Thursday 27th October 2022
“Til on that cross, as Jesus died
(from In Christ Alone by Keith Getty and Stuart Townend)
The wrath of God, was satisfied
For every sin, on him was laid
Here in the death of Christ I live.”
I love belting out that anthemic hymn, I’ve always thought it sounds like the theme tune for a superhero, which of course, Jesus is!
The more I think about the words though, the more I struggle to sing it.
The God who rescued me, who put me back together and gently healed me after abuse isn’t wrathful. Even when I rail at God about my abuser, when I’ve been at my angriest and wished the worst possible outcome for my ex-husband, I’ve never felt any sense of wrath towards him from God. Frustration, some anger, disappointment maybe, but not wrath. Not the sheer white-hot rage that delights in sending a person to hell for an eternity of suffering. That’s just not my experience of God.
Yes, I know there’s verses like Ezekiel 7:8 “I will soon pour out my wrath upon you and spend my anger against you” and I’m no biblical scholar who can offer an explanation for every difficult passage of the bible (I’d love it if we could start a conversation about these verses though) but what I do know is that God is love and God is just; love and justice don’t pour out wrath or delight in the suffering of an innocent for the sins of others.
I’m not writing an apologetic for a particular doctrine of salvation. I don’t have all the answers, what I do have is an understanding of abuse and of the beliefs that fuel it and I know that any idea should be tested by the fruits it produces. If God is our role model then how we view God will affect how we behave, or at least which behaviours we justify. So how will the followers of an angry, wrathful, violent God behave?
Perpetrators of Domestic Abuse tend to have a somewhat dissonant attitude to violence; on the one hand they will tell you that violence is wrong, they will also often be fiercely defensive; saying they don’t like men who hurt women because women are weaker and a “real man” would protect women. Yet this profession of a dislike of violence won’t stop them from using violence to control their wives and children. The justification? Violence is not good but is sometimes necessary- like when Will Smith slapped Chris Rock in defence of his wife: because real men use violence when necessary. Like when John McClean brutally killed a load of bad guys then threw Hans Gruber off the top of the Nakatomi Plaza, of course his ex-wife fell back into his arms, because he was a hero, a real man, who used violence when necessary.
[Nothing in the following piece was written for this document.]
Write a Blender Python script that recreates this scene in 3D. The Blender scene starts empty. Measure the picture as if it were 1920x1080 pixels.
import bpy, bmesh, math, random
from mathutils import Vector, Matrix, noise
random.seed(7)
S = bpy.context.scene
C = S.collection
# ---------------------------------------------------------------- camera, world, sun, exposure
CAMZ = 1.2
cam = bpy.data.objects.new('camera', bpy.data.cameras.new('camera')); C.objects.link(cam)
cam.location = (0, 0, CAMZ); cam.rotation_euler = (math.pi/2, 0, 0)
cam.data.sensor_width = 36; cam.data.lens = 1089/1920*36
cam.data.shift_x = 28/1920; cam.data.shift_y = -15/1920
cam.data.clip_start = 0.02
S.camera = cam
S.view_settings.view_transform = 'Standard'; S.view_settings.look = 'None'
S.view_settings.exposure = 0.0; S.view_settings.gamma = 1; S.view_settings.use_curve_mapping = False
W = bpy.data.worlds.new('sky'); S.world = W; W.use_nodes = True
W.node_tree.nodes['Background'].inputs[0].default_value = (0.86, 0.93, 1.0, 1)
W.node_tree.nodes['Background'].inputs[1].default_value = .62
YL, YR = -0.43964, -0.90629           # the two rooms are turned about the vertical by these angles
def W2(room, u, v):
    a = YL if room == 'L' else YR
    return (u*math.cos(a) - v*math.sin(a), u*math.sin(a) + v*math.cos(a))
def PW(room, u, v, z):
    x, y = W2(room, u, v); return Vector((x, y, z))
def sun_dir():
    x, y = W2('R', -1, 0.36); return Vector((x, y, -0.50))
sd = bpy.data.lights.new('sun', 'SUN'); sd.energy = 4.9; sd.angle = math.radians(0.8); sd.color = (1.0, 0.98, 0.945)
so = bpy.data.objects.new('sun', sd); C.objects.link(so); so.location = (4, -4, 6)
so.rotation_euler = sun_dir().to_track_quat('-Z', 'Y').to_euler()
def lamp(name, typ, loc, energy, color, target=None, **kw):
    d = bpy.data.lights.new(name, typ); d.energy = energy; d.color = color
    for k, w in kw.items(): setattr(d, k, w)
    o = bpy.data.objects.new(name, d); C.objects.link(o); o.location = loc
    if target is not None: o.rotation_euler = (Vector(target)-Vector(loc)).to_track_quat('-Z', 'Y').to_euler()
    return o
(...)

Like when God ordered the Israelites to kill every man woman and child of the Cannanite nation, or when he killed Egyptian babies, or when he sent a bear to maul children for mocking a bald man or when he was pleased to see his only begotten son nailed to a cross. Or, as a delightful man on Facebook warned me- how Jesus will delight in murdering me and sending me to an eternity in hell when he returns, because I’m a feminist.
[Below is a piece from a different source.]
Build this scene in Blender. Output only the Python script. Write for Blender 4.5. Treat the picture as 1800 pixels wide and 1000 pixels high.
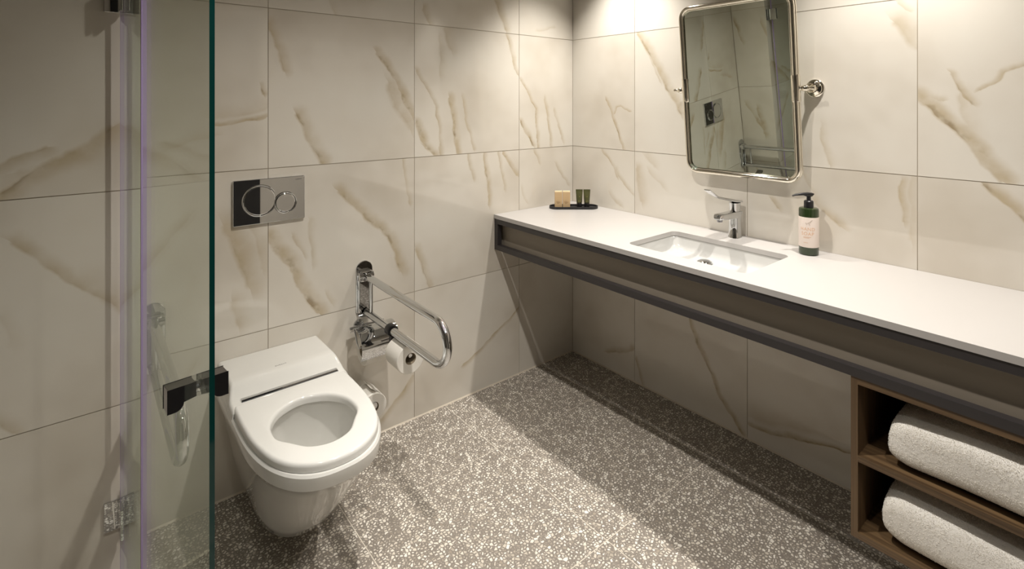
import bpy, bmesh, math, random
from mathutils import Vector, Matrix
from mathutils.geometry import tessellate_polygon
for o in list(bpy.data.objects): bpy.data.objects.remove(o, do_unlink=True)
SC = bpy.context.scene
COL = SC.collection
R = math.radians
rng = random.Random(7)

# ---------------------------------------------------------------- camera
cd = bpy.data.cameras.new('camera'); cam = bpy.data.objects.new('camera', cd); COL.objects.link(cam)
cd.sensor_fit = 'HORIZONTAL'; cd.sensor_width = 36.0; cd.lens = 934.54/1800*36
cd.shift_x = (900-948.77)/1800; cd.shift_y = (179.53-500)/1800
cd.clip_start = 0.02
cam.location = (2.1668, -2.1214, 1.4146); cam.rotation_euler = (R(90), 0, 0.8578)
SC.camera = cam

# ---------------------------------------------------------------- world, exposure
w = bpy.data.worlds.new('world'); SC.world = w; w.use_nodes = True
w.node_tree.nodes['Background'].inputs[0].default_value = (1, .95, .88, 1)
w.node_tree.nodes['Background'].inputs[1].default_value = 0.0
vs = SC.view_settings
vs.view_transform = 'Standard'; vs.look = 'None'; vs.gamma = 1.0; vs.use_curve_mapping = False
vs.exposure = 1.38
CEIL = 2.45
LIGHT_COL = (1.0, .95, .88)
# (x, y, watts, cone degrees, label) : recessed ceiling downlights
DOWNLIGHTS = [
    (0.45, -0.288, 46, 90, 'round ceiling downlight over the left end of the vanity'),
    (1.62, -0.288, 46, 90, 'round ceiling downlight over the vanity beside the mirror'),
    (1.06, -1.255, 52, 130, 'round ceiling downlight between the toilet and the vanity'),
    (2.15, -1.255, 27, 130, 'round ceiling downlight by the entrance door'),
    (1.46, -2.09, 25, 102, 'round ceiling downlight over the shower area'),
]

# ---------------------------------------------------------------- helpers
def P(o, label=None, cat=None, group=None, kind=None):
    if label: o['label'] = label
    if cat: o['category'] = cat
    if group: o['group'] = group
    if kind: o['kind'] = kind
    return o
def link(name, me, parent=None, loc=None, rot=None):
    o = bpy.data.objects.new(name, me); COL.objects.link(o)
    if parent: o.parent = parent
    if loc is not None: o.location = loc
    if rot is not None: o.rotation_euler = rot
    return o
def empty(name, loc=(0, 0, 0), rot=None):
    o = link(name, None, None, loc, rot); o.empty_display_size = .05; return o
def mesh(name, V, F, mats, smooth=False, fm=None):
    me = bpy.data.meshes.new(name); me.from_pydata([tuple(v) for v in V], [], F)
    for m in (mats if isinstance(mats, (list, tuple)) else [mats]): me.materials.append(m)
    if smooth:
        me.polygons.foreach_set('use_smooth', [True]*len(me.polygons))
    if fm: me.polygons.foreach_set('material_index', fm)
    me.update(); return me
class MB:
    """collects shapes for ONE mesh object"""
    def __init__(s): s.v = []; s.f = []
    def add(s, V, F):
        n = len(s.v); s.v += [Vector(v) for v in V]; s.f += [tuple(i+n for i in f) for f in F]; return s
    def box(s, a, b):
        x0, y0, z0 = a; x1, y1, z1 = b
        return s.add([(x0,y0,z0),(x1,y0,z0),(x1,y1,z0),(x0,y1,z0),(x0,y0,z1),(x1,y0,z1),(x1,y1,z1),(x0,y1,z1)],
                     [(0,3,2,1),(4,5,6,7),(0,1,5,4),(1,2,6,5),(2,3,7,6),(3,0,4,7)])
    def loft(s, rings, cap0=True, cap1=True, closed=True):
        n = len(rings[0]); V = [p for r in rings for p in r]; F = []
        for k in range(len(rings)-1):
            for i in range(n if closed else n-1):
                j = (i+1) % n
                F.append((k*n+i, k*n+j, (k+1)*n+j, (k+1)*n+i))
        if cap0: F.append(tuple(reversed(range(n))))
        if cap1: F.append(tuple(range((len(rings)-1)*n, len(rings)*n)))
        return s.add(V, F)
    def tube(s, pts, r, n=16, caps=True, up=Vector((0.0123, 0.031, 1))):
        pts = [Vector(p) for p in pts]; rr = r if isinstance(r, (list, tuple)) else [r]*len(pts)
        rings = []; prev = None
        for i, p in enumerate(pts):
            t = (pts[min(i+1, len(pts)-1)]-pts[max(i-1, 0)]).normalized()
            if prev is None:
                u = up if abs(up.normalized().dot(t)) < .95 else Vector((1, .02, .01))
                a = (u-t*u.dot(t)).normalized()
            else: a = (prev-t*prev.dot(t)).normalized()
            prev = a; b = t.cross(a)
            rings.append([p+a*math.cos(2*math.pi*k/n)*rr[i]+b*math.sin(2*math.pi*k/n)*rr[i] for k in range(n)])
        return s.loft(rings, caps, caps)
    def lathe(s, prof, n=32, M=None, sy=1.0):
        M = M or Matrix()
        rings = [[M @ Vector((r*math.cos(2*math.pi*k/n), sy*r*math.sin(2*math.pi*k/n), z)) for k in range(n)] for r, z in prof]
        return s.loft(rings)
    def build(s, name, mat, parent=None, smooth=False, loc=None, rot=None, bevel=0, seg=2, auto=None):
        me = mesh(name, s.v, s.f, mat, smooth)
        bm = bmesh.new(); bm.from_mesh(me)
        if bevel:
            es = [e for e in bm.edges if len(e.link_faces) == 2 and e.calc_face_angle(0) > .6]
            bmesh.ops.bevel(bm, geom=es, offset=bevel, segments=seg, profile=.5, affect='EDGES', clamp_overlap=True)
        bmesh.ops.recalc_face_normals(bm, faces=bm.faces)
        if auto is not None:
            for f in bm.faces: f.smooth = True
            for e in bm.edges: e.smooth = len(e.link_faces) == 2 and e.calc_face_angle(0) < auto
        bm.to_mesh(me); bm.free()
        return link(name, me, parent, loc, rot)
def rrect(w, h, r, n=6, cx=0, cy=0):
    out = []
    for k, (sx, sy) in enumerate(((1,1),(-1,1),(-1,-1),(1,-1))):
        for i in range(n+1):
            a = math.pi/2*(k+i/n)
            out.append((cx+sx*(w/2-r)+r*math.cos(a), cy+sy*(h/2-r)+r*math.sin(a)))
    return out
def stadium(L, W, n=16):
    return rrect(L, W, W/2-1e-4, n)
def plate(outer, holes, z0, z1):
    """flat plate with holes (2D lists) between z0 and z1 -> V, F"""
    loops = [outer]+holes; pts = [p for l in loops for p in l]; n = len(pts)
    tris = tessellate_polygon([[Vector((x, y, 0)) for x, y in l] for l in loops])
    V = [(x, y, z0) for x, y in pts]+[(x, y, z1) for x, y in pts]; F = []
    for t in tris: F.append((t[0], t[1], t[2])); F.append((t[2]+n, t[1]+n, t[0]+n))
    k = 0
    for l in loops:
        for i in range(len(l)):
            j = (i+1) % len(l); F.append((k+i, k+j, k+j+n, k+i+n))
        k += len(l)
    return V, F
def text_mesh(name, body, size, mat, extrude=.0002, spacing=1.0):
    cu = bpy.data.curves.new(name, 'FONT'); cu.body = body; cu.size = size; cu.align_x = 'CENTER'; cu.align_y = 'CENTER'
    cu.extrude = extrude; cu.space_character = spacing; cu.resolution_u = 3
    t = bpy.data.objects.new(name, cu); COL.objects.link(t)
    bpy.context.view_layer.update()
    me = bpy.data.meshes.new_from_object(t.evaluated_get(bpy.context.evaluated_depsgraph_get()))
    bpy.data.objects.remove(t, do_unlink=True); bpy.data.curves.remove(cu)
    me.materials.clear(); me.materials.append(mat); me.name = name
    return me
def sgn(a): return -1 if a < 0 else 1

# ---------------------------------------------------------------- materials
def mat(name, col=(.8,.8,.8), rough=.5, metal=0.0, spec=None, bump=None, coat=0, sub=None):
    m = bpy.data.materials.new(name); m.use_nodes = True; nt = m.node_tree; b = nt.nodes['Principled BSDF']
    b.inputs['Base Color'].default_value = (*col, 1); b.inputs['Roughness'].default_value = rough
    b.inputs['Metallic'].default_value = metal
    if spec is not None: b.inputs['Specular IOR Level'].default_value = spec
    if coat: b.inputs['Coat Weight'].default_value = coat; b.inputs['Coat Roughness'].default_value = .05
    # slight procedural variation of the tone and of the gloss
    tc = nt.nodes.new('ShaderNodeTexCoord'); nz = nt.nodes.new('ShaderNodeTexNoise')
    nz.inputs['Scale'].default_value = bump[0] if bump else 9; nz.inputs['Detail'].default_value = 4
    nt.links.new(tc.outputs['Object'], nz.inputs['Vector'])
    mx = nt.nodes.new('ShaderNodeMix'); mx.data_type = 'RGBA'
    mx.inputs['A'].default_value = (*[c*.97 for c in col], 1); mx.inputs['B'].default_value = (*[min(1, c*1.03) for c in col], 1)
    nt.links.new(nz.outputs['Fac'], mx.inputs['Factor']); nt.links.new(mx.outputs['Result'], b.inputs['Base Color'])
    if bump:
        bp = nt.nodes.new('ShaderNodeBump'); bp.inputs['Strength'].default_value = bump[1]; bp.inputs['Distance'].default_value = bump[2]
        nt.links.new(nz.outputs['Fac'], bp.inputs['Height']); nt.links.new(bp.outputs['Normal'], b.inputs['Normal'])
    return m
def ramp(nt, stops, interp='LINEAR'):
    r = nt.nodes.new('ShaderNodeValToRGB'); r.color_ramp.interpolation = interp; e = r.color_ramp.elements
    while len(e) < len(stops): e.new(.5)
    for x, (p, c) in zip(e, stops): x.position = p; x.color = (*c, 1)
    return r
M = {}
M['chrome'] = mat('chrome', (.66,.67,.68), .018, 1)
M['chrome_dark'] = mat('dark_chrome', (.30,.30,.32), .08, 1)
M['nickel'] = mat('polished_nickel', (.80,.755,.66), .07, 1)
M['ceramic'] = mat('white_ceramic', (.70,.69,.655), .08, 0, .5, coat=.4)
M['seat'] = mat('white_plastic_seat', (.74,.732,.70), .13)
M['basin'] = mat('basin_ceramic', (.52,.515,.495), .09, coat=.3)
M['counter'] = mat('white_solid_surface', (.475,.455,.438), .30, 0, .4, bump=(900, .03, .0004))
M['metalframe'] = mat('anthracite_powder_coat', (.036,.032,.033), .36, 0, .5, bump=(1400, .05, .0003))
M['fascia'] = mat('taupe_laminate', (.27,.232,.185), .45)
M['black'] = mat('black_plastic', (.012,.011,.012), .32)
M['tray'] = mat('matt_black_metal', (.018,.017,.018), .55)
M['kraft'] = mat('kraft_card', (.58,.41,.225), .75, bump=(60, .15, .0006))
M['kraft_lid'] = mat('pale_kraft_card', (.74,.58,.36), .7)
M['tube'] = mat('olive_green_foil', (.075,.075,.030), .22)
M['tube_print'] = mat('yellow_print', (.42,.34,.06), .5)
M['soapgreen'] = mat('bottle_green_plastic', (.020,.034,.011), .10, coat=.5)
M['label'] = mat('cream_paper_label', (.74,.645,.58), .55)
M['print'] = mat('copper_print', (.66,.40,.24), .5)
M['label_grey'] = mat('grey_leaf_print', (.52,.43,.37), .5)
M['print_dark'] = mat('grey_print', (.12,.12,.12), .5)
M['paper'] = mat('white_tissue', (.84,.81,.75), .95, bump=(220, .3, .001))
M['kraft_print'] = mat('brown_leaf_print', (.44,.29,.15), .75)
M['card'] = mat('grey_card_core', (.33,.27,.19), .9)
M['silicone'] = mat('pale_silicone', (.60,.53,.43), .5)
M['grout'] = mat('grey_beige_grout', (.42,.365,.285), .9)
M['floorgrout'] = mat('light_floor_grout', (.60,.55,.47), .9)
M['plaster'] = mat('darkened_ceiling_paint', (.34,.33,.31), .9)  # ceiling white darkened to grey so that less ambient light bounces back
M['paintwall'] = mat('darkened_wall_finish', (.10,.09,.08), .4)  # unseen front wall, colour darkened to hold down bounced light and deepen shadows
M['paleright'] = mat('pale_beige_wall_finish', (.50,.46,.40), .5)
M['door'] = mat('near_black_door', (.014,.013,.013), .45)
M['towel'] = mat('white_terry', (.86,.835,.79), 1.0, 0, .1, bump=(500, .5, .001))
M['lilac'] = mat('lilac_clear_seal', (.40,.30,.56), .25)
M['dark_gap'] = mat('black_rubber', (.01,.01,.01), .6)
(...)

The cognitive dissonance demonstrated when perpetrators of abuse say “Violence is wrong” but also “Violence is good and manly” is an echo of the cognitive dissonance of Christians who say “God is love, God is just, Violence is wrong” but also say “God is wrathful, God turns people to a pillar of salt, God had his own son murdered.” This image of a God who is simultaneously wholly good and pleased to use violence leaves space for moral ambiguity around the use of violence and in particular the use of it by men in order to control the behaviour of others.